As I understand it, this debate on the Farm Household Support Amendment Bill 2017 is about the farm support scheme. It is a great tragedy that we have to have such a scheme. I want to single out the people that I believe were responsible for the scheme. Johnny Gambino is the president of the rural action council in Mareeba and a great man in every sense of the word. He was one of the three or four pioneers that went into large-scale mango farming. Until he and two or three others came along, it was just a backyard occupation where you would put a few hundred mango trees in and get a bit of pocket money for your kids at Christmas time. I most certainly did that; we had a small orchard. When John Gambino came along, they started putting in 1,000 to 3,000 trees, and he was one of the three, or maybe four, pioneers of that industry. He started rural action to fight off the free market coming in with water in the region, and they fought a terrific fight. They have been a great band of fighters and leaders of rural action throughout Australia, not just in their own area.

They developed what was called the Emerald Creek Declaration. One of the clauses in the Emerald Creek Declaration said that household sustenance payments must be made where a farmer's income does not meet welfare payment levels. I did not think we could ever get that, and I must single out Bernie O'Shea, the secretary of the committee.

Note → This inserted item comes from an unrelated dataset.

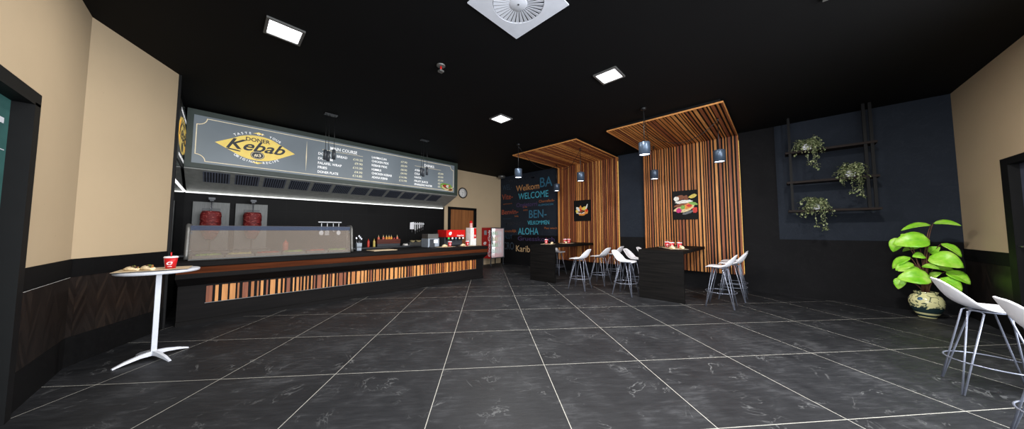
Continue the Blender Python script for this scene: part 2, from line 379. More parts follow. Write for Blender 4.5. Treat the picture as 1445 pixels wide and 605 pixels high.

He said, 'We are determined to get it.' There were other changes that they wanted which I will not go into today, but the Emerald Creek Declaration is a very wonderful document. Bernie O'Shea built one of our major facilities in the city of Mareeba. We did not have any sophisticated dining places to go to and he and a few others built the Rugby League club in Mareeba. It set a standard, and there are a number of other places in town now. There are a number of very nice places where you can go out for dinner in Mareeba, and we have him to thank for that. More importantly, he organised the demonstrations in which John Howard very kindly came over to us demonstrators and said, 'Want do you want?' They said, 'If you're going to deregulate us, Mr Prime Minister, at the very least give us a package the same as the dairy farmers got.' He said, 'We can have a look at that.' To the shame of the National Party, their leader, Mark Vaile, came up to the same group and said, 'What do you want?' We said the same thing and he said to Bernie O'Shea, 'Oh, no, Bernie, we believe in free markets,' and he walked off. The once great National Party ran this country after the war. The great Jack McEwen, when asked, 'Is it true that the Country Party wagged the Liberal dog?' said, 'Yes'—that is all he said. That tells you an awful lot about that very great Australian.

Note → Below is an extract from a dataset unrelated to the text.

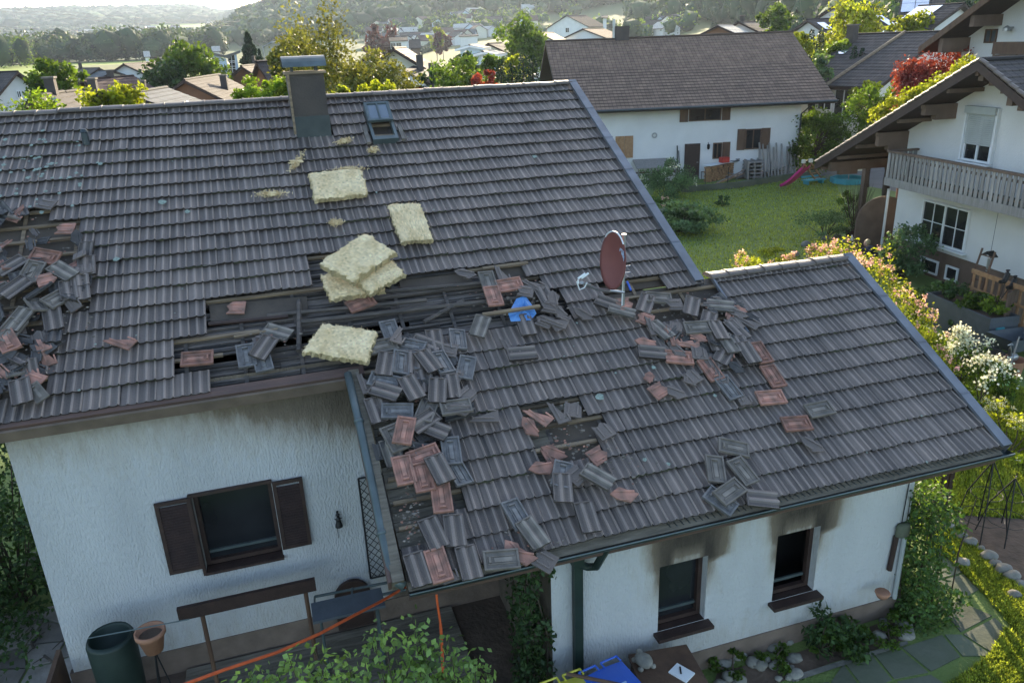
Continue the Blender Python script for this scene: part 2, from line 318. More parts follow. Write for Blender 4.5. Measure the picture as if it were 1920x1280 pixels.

I thank John Howard for the $90 million package that we secured that day, standing out there in the hot sun. Instead of taking an antagonistic attitude, it was an enlightened attitude by the Prime Minister. I wish he was enlightened enough—because I like the man and respect him—to see that, when you deregulate an industry, you place those people at the mercies of the market forces, and the market forces are controlled by very few people. In the wool industry, throughout most of my lifetime probably six traders have accounted for 70 or 80 per cent of the marketplace. So, if you want to sell on the open market, you will be taken to the cleaners on a magnificent scale. Wool had carried this country for 100 years. In the year when Mr Keating, that great genius, the world's greatest Treasurer—everyone laughs because it is a joke—decided to deregulate the wool industry, it was bigger than coal. It was the major export earning item for this country. How or why you would fool around with a success story of that magnitude and destroy your country's mainstay economic earner is beyond my comprehension. That anyone could ever say a favourable word about that man is, again, beyond my comprehension. He destroyed the mainstay of the economy of this nation. Seventy-two per cent of our sheep herd has gone. Within three years, the price had dropped 30 or 40 per cent. The industry was no longer viable. He completely destroyed it. For 20 years, under the wool scheme we had had a solid prosperity and a solid growth—not a spectacular growth. It was not a big growth; it was a very small growth of about 2½ per cent in sheep numbers each year.

That is what we want. We do not want ups and downs. We cannot ride the ups and downs because you sold all the banks—the reconstruction banks, the Commonwealth Development Bank, the ag bank, the AIDC, the primary industries bank. You sold them all to QIDC in Queensland. Between the LNP mainly, in this case, but the ALP as well, you sold all the banks, so we cannot ride the rollercoaster anymore. We got interest rates of 2½ per cent when we had to ride the down rollercoaster. When we rode the up rollercoaster, it did not go very high because tax took it off us. The up rollercoaster was always truncated; the down was increased by the banks putting penalty rates upon us. So the down cycle was always exaggerated and the up cycle was always truncated. Under the enlightened leadership for 100 years in this country, we had reconstruction banks. They served other purposes. The Commonwealth Development Bank served many other purposes, but one of its many purposes was as a reconstruction board. We see a number of dreadful calamities when people decide that they do not want to be in this world anymore, particularly in my own industry, the cattle industry of North Queensland, and decide to end it all. That would not have occurred if we had had a reconstruction board.

I name the people responsible for this: Wayne Swan, whom I pay very great tribute to; Johnny Gambino, the president; Bernie O'Shea, the secretary; Scotty Dixon, one of the greatest fighters I have ever run into; Makse Shroij, the solidest bloke that you would ever meet in a day's ride; Joe Moro, a great bloke; Vincie Mete; Ned Bruschetto; Evan McGrath; Emidio 'Horse' Nicolosi; Peter Henderson; and Johnny Myrteza. These are the blokes who put it up. They fought for us and we thank very much Wayne Swan for delivering it to us. When we go down, at least we can buy some food to feed our families with. We thank very much the people responsible.